CCIA’s Don’t Break What Works Campaign to Congress, Administration: Don’t Weaken U.S. Cybersecurity

Washington, D.C. (04/14/2022) – While concerns about cybersecurity continue to mount, some members of Congress are focused on passing the American Innovation and Choice Online Act (S. 2992), legislation that targets U.S. tech companies and that would make American user data vulnerable to certain foreign competitors.

Read more:

“At a time when our elected leaders in Washington should be strengthening U.S. national security and supporting the innovative American companies that protect our online infrastructure and data, some members of Congress are pushing legislation that would undermine our country’s cybersecurity goals,” said Chandler Smith Costello, a spokeswoman for the Don’t Break What Works Campaign, about the danger S. 2992 poses to Americans’ privacy and data security. 

Since S. 2992’s introduction, defense experts have been ringing the alarm bell, and members of Congress have voiced their concerns about the effects this bill would have on our national security.
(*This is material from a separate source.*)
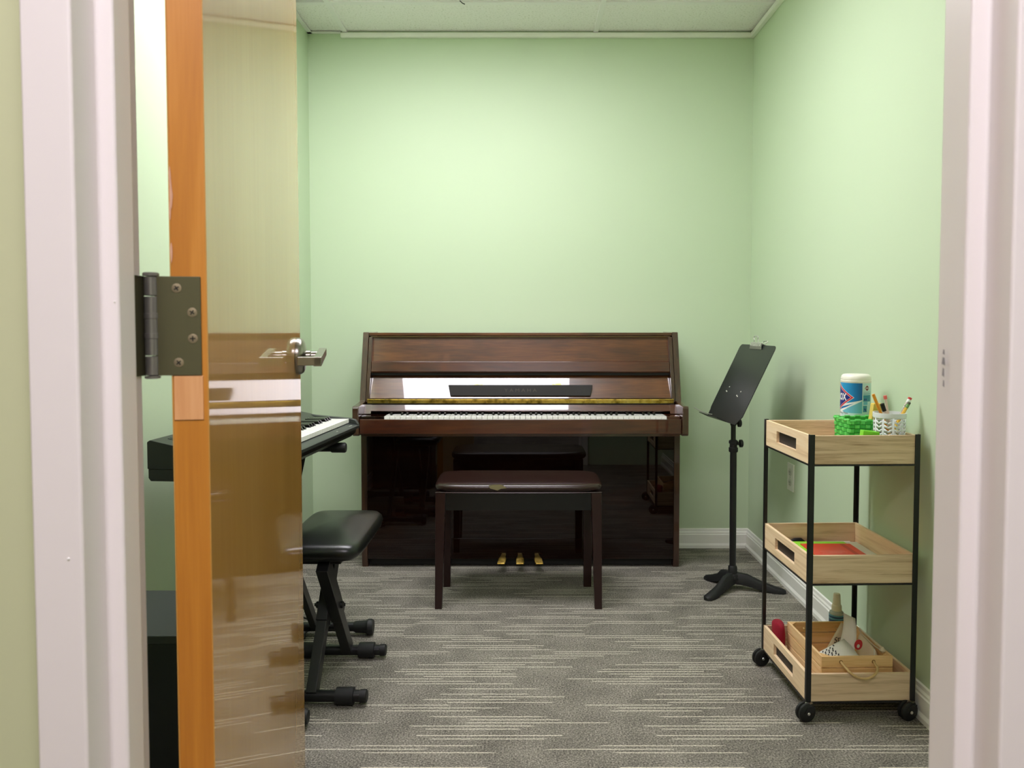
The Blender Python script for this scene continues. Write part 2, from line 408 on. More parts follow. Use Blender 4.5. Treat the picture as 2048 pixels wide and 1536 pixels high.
# leaf to the knuckle in alternating lugs
lug = MB(NX)
for a, b_ in ((-1, -.6), (-.2, .2), (.6, 1)): lug.box(-.0205, -.016, -.0014, .0008, hz+a*hh, hz+b_*hh)
build('hinge_lug', lug, M['hinge'], hinge)
jl = MB(); jl.box(-.4336, -.4310, .841, .8835, hz-hh, hz+hh)
build('jamb_leaf', jl, M['hinge'], hinge, bevel=.0004)
edges = [-1, -.6, -.2, .2, .6, 1]
for i in range(5):
    a, b_ = hz+edges[i]*hh+.0005, hz+edges[i+1]*hh-.0005
    build('knuckle', MB().lathe([(.0070, 0), (.0076, .0006), (.0076, b_-a-.0006), (.0070, b_-a)], (PX, PY, a), 20), M['hinge_barrel'], hinge)
for i in (1, 3): build('bearing_ring', MB().lathe([(.0076, 0), (.0082, .0006), (.0082, .006), (.0076, .0066)], (PX, PY, hz+edges[i+1 if i == 1 else i+0]*hh-.0033+(.0 if i == 1 else .0)), 20), M['hinge_barrel'], hinge)
build('hinge_pin', MB().lathe([(.004, 0), (.0090, .0004), (.0090, .003), (.0078, .0042)], (PX, PY, hz+hh), 20).lathe([(.0072, -.0035), (.0086, -.003), (.0086, -.0004), (.004, 0)], (PX, PY, hz-hh), 20), M['hinge_barrel'], hinge)
for sx_, sz_ in ((.0075, .0434), (.0240, .0156), (.0243, -.0145), (.0085, -.0422)):
    cx, cy, cz = (NX @ Vector((sx_, -.0014, 0))).xy[0], (NX @ Vector((sx_, -.0014, 0))).xy[1], hz+sz_
    sm = MB(Matrix(((nv.x, dv.x, 0, cx), (nv.y, dv.y, 0, cy), (0, 0, 1, cz), (0, 0, 0, 1))))
    sm.lathe([(.0056, .0001), (.0054, -.0004), (.0040, -.0007), (.0012, -.0008)], (0, 0, 0), 20, 'y')
    sm.cur = 1
    rot = random.uniform(0, 1.5)
    for q in range(2):
        a = rot+q*pi/2; ca, sa = cos(a), sin(a); l_, t_ = .0030, .0007
        sm.add([(l_*ca-t_*sa, -.00095, l_*sa+t_*ca), (l_*ca+t_*sa, -.00095, l_*sa-t_*ca), (-l_*ca+t_*sa, -.00095, -l_*sa-t_*ca), (-l_*ca-t_*sa, -.00095, -l_*sa+t_*ca)], [(0, 1, 2, 3)])
    build('screw', sm, [M['screw'], M['dark']], hinge)
# lever handle set, on the face near the free edge
def LV(u, v, z): return DX @ Vector((u, TH+v, z))
lz = 1.0225; lu = .842
RM = Matrix(((nv.x, dv.x, 0, LV(lu,0,0).x), (nv.y, dv.y, 0, LV(lu,0,0).y), (0, 0, 1, lz), (0, 0, 0, 1)))   # local x out of the face, y along door, z up
lever = build('lever_handle', MB(RM).lathe([(.041, 0), (.0415, .004), (.0405, .010), (.037, .0150), (.030, .0185), (.018, .020), (.016, .021)], (0, 0, 0), 40, 'x'), M['steel'], door, label='satin steel lever handle on a round rose')
build('lever_neck', MB(RM).lathe([(.0125, .018), (.0125, .030), (.0108, .032), (.0108, .052)], (0, 0, 0), 20, 'x'), M['steel'], lever)
bar = MB(RM)
bar.hexa([(.048, .014, -.004), (.064, .014, -.004), (.064, -.112, -.019), (.048, -.112, -.019)][0:0] or
         [(.047, -.112, -.018), (.064, -.112, -.018), (.064, .016, .000), (.047, .016, .000),
          (.047, -.112, .002), (.064, -.112, .002), (.064, .016, .018), (.047, .016, .018)])
build('lever_bar', bar, M['steel'], lever, bevel=.002)
ret = MB(RM); ret.hexa([(.014, -.112, -.016), (.064, -.112, -.016), (.052, -.098, -.0155), (.014, -.098, -.0155), (.014, -.112, .002), (.064, -.112, .002), (.052, -.098, .003), (.014, -.098, .003)])
build('lever_return', ret, M['steel'], lever, bevel=.0015)

# ------------------------------------------------------------------ upright piano
P = thing('upright_piano', (0, 3.5, 0), 'polished dark walnut upright piano with brass hinge and three pedals against the back wall', 'piano')
side = [(3.73, 0.0), (3.44, 0.0), (3.435, .02), (3.435, .615), (3.27, .62), (3.262, .628), (3.262, .738), (3.27, .748), (3.415, .755), (3.42, .77), (3.505, 1.062), (3.73, 1.062)]
sideI = side
build('side_panel', MB().prism(side, 'x', -.717, -.690), M['walnut_z'], P, bevel=.003)
build('side_panel', MB().prism(side, 'x', .690, .717), M['walnut_z'], P, bevel=.003)
build('lid', box(-.689, .689, 3.500, 3.73, 1.046, 1.060), M['walnut'], P, bevel=.002)
build('back_board', box(-.689, .689, 3.70, 3.73, .03, 1.044), M['walnut_dark'], P)
# upper panel (leans back) : quad prism in y-z
build('upper_panel', MB().prism([(3.462, .868), (3.518, 1.0415), (3.545, 1.0415), (3.49, .868)], 'x', -.688, .688), M['walnut'], P, bevel=.0015)
for sx_ in (-1, 1):   # slim cheek strips inside the sides
    a, b_ = sorted((sx_*.687, sx_*.672))
    build('cheek', MB().prism([(3.43, .752), (3.405, .752), (3.405, .77), (3.492, 1.04), (3.517, 1.04)], 'x', a, b_), M['walnut_z'], P, bevel=.001)
# folded fallboard: rounded rail, overhang shadow, tilted board
build('fallboard_rail', MB().prism([(3.446, .886), (3.458, .930), (3.4655, .9325), (3.487, .925), (3.474, .882), (3.452, .880)], 'x', -.671, .671), M['walnut_rail'], P, bevel=.002)
TL = math.radians(31.5)
def fb(t, d=0):    # t up the board, d out of it
    return (3.412 + t*sin(TL) - d*cos(TL), .768 + t*cos(TL) + d*sin(TL))
FB = build('fallboard', MB().prism([fb(0), fb(.128), fb(.128, -.016), fb(0, -.016)], 'x', -.671, .671), M['walnut'], P, bevel=.001)
build('rail_shade_strip', box(-.671, .671, 3.458, 3.4605, .8685, .8820), M['dark'], P)  # near-black strip stands in for the shade under the rail
build('edge_highlight', box(-.684, .684, 3.5145, 3.5165, 1.0400, 1.0432), M['panel_highlight'], P)  # thin tan strip paints in the highlight along the panel's top edge
# folded music ledge lying on the fallboard
lm = MB(); a0, a1 = fb(.012, .0015), fb(.067, .0015); b0, b1 = (a0[0]-.006, a0[1]+.004), (a1[0]-.012, a1[1]+.0015)
lm.hexa([(-.312, b0[0], b0[1]-.004), (.312, b0[0], b0[1]-.004), (.312, a0[0], a0[1]), (-.312, a0[0], a0[1]),
         (-.322, b1[0]-.012, b1[1]), (.322, b1[0]-.012, b1[1]), (.322, a1[0], a1[1]), (-.322, a1[0], a1[1])])
ML = build('music_ledge', lm, M['ledge'], P, bevel=.0025, seg=3)
f0 = Vector((0, b0[0], b0[1]-.004)); f1 = Vector((0, b1[0]-.012, b1[1])); fd = (f1-f0).normalized(); fc = (f0+f1)/2; fnn = Vector((0, -fd.z, fd.y))
build('maker_lettering', flat_text('Y A M A H A', .021, lambda x, y: tuple(fc+Vector((x, 0, 0))+fd*y+fnn*.0006), bold=0, sx=1.25), M['text_dim'], ML)
for hx in (-.190, .163):
    h0 = fb(.068, .0012); h1 = fb(.0755, .0012)
    build('ledge_hinge', MB().hexa([(hx-.02, h0[0]-.002, h0[1]), (hx+.02, h0[0]-.002, h0[1]), (hx+.02, h0[0], h0[1]), (hx-.02, h0[0], h0[1]), (hx-.02, h1[0]-.002, h1[1]), (hx+.02, h1[0]-.002, h1[1]), (hx+.02, h1[0], h1[1]), (hx-.02, h1[0], h1[1])]), M['brass'], ML)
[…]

S. 2992 would reduce American national security capabilities by: 

  • forcing American digital services to share user data and interoperate with foreign firms unless those firms are on sanctions lists or are labeled as a national security risk. Many bad actors including fraudsters and counterfeiters will likely not be on any government sanctions lists or sanctioned by the U.S. national security apparatus.
  • targeting American companies, but leaving Chinese companies, like Baidu and Alibaba, and Russian firms, including Yandex, untouched, hurting American competitiveness on the world stage.
  • forcing American firms to provide foreign companies with access to sensitive user data. 

What others are saying: 

  • Senator John Cornyn: “China, as we know, wants access to American consumer and business information. They are a vacuum cleaner when it comes to hoovering up data. Chinese companies, under this bill, would likely have the right to interoperate with the American platforms and have access to the features and the business data that are proprietary for these businesses.”
  • Tatyana Bolton and Brandon Pugh, R Street Institute: “On the whole, it is difficult for security experts to encourage resilience and diligence for platforms and networks along with the uptake of strong cybersecurity practices. It is even harder to convince businesses that cyber risk is a business risk, or encourage them to develop products with security in mind. While this is not a strict cybersecurity bill, it adds obstacles and restrains the application of security safeguards by platforms, which creates adverse incentives. This bill would punish companies with a business model that focuses on security. From a policy perspective, we should encourage—not discourage—more companies to include more stringent security for all products, especially software that is sold at scale to millions of users. Forced interoperability, narrow requirements and obstacles for security updates through requirements for affirmative defense, as well as patchy security exclusions, create a recipe for weaker cybersecurity and should be reconsidered, amended or removed before any further movement on this legislation.”
  • Graham DuFault, The App Association: “Limiting the universe of bad actors subject to removal to those that appear on lists ‘maintained by the Federal Government’ is laughably inadequate and irresponsible cybersecurity policy. The new language only protects token cybersecurity activity, shielding platforms if they rely on the lists of prohibited persons and businesses from the federal government. Cybercriminals adapt quickly and take a variety of measures to prevent detection. Requiring platforms to wait for threat identification and addition to a federal government list gives criminals an enviable new advantage and would expose consumers to a fresh wave of new threats that mobile devices can easily avoid at present.”
  • Klon Kitchen, American Enterprise Institute and Jamil Jaffer, National Security Institute: “Foreign tech companies will not be bound by these rules and so, if passed, S.2992 will hamstring American companies while leaving global competitors with greater agility. This bill is about more than a few U.S. tech companies being brought down a peg; it’s about us voluntarily ceding critical technological and economic advantage to countries like China at a time when leading in key technologies and tech markets is critical for our nation’s long-term thriving.”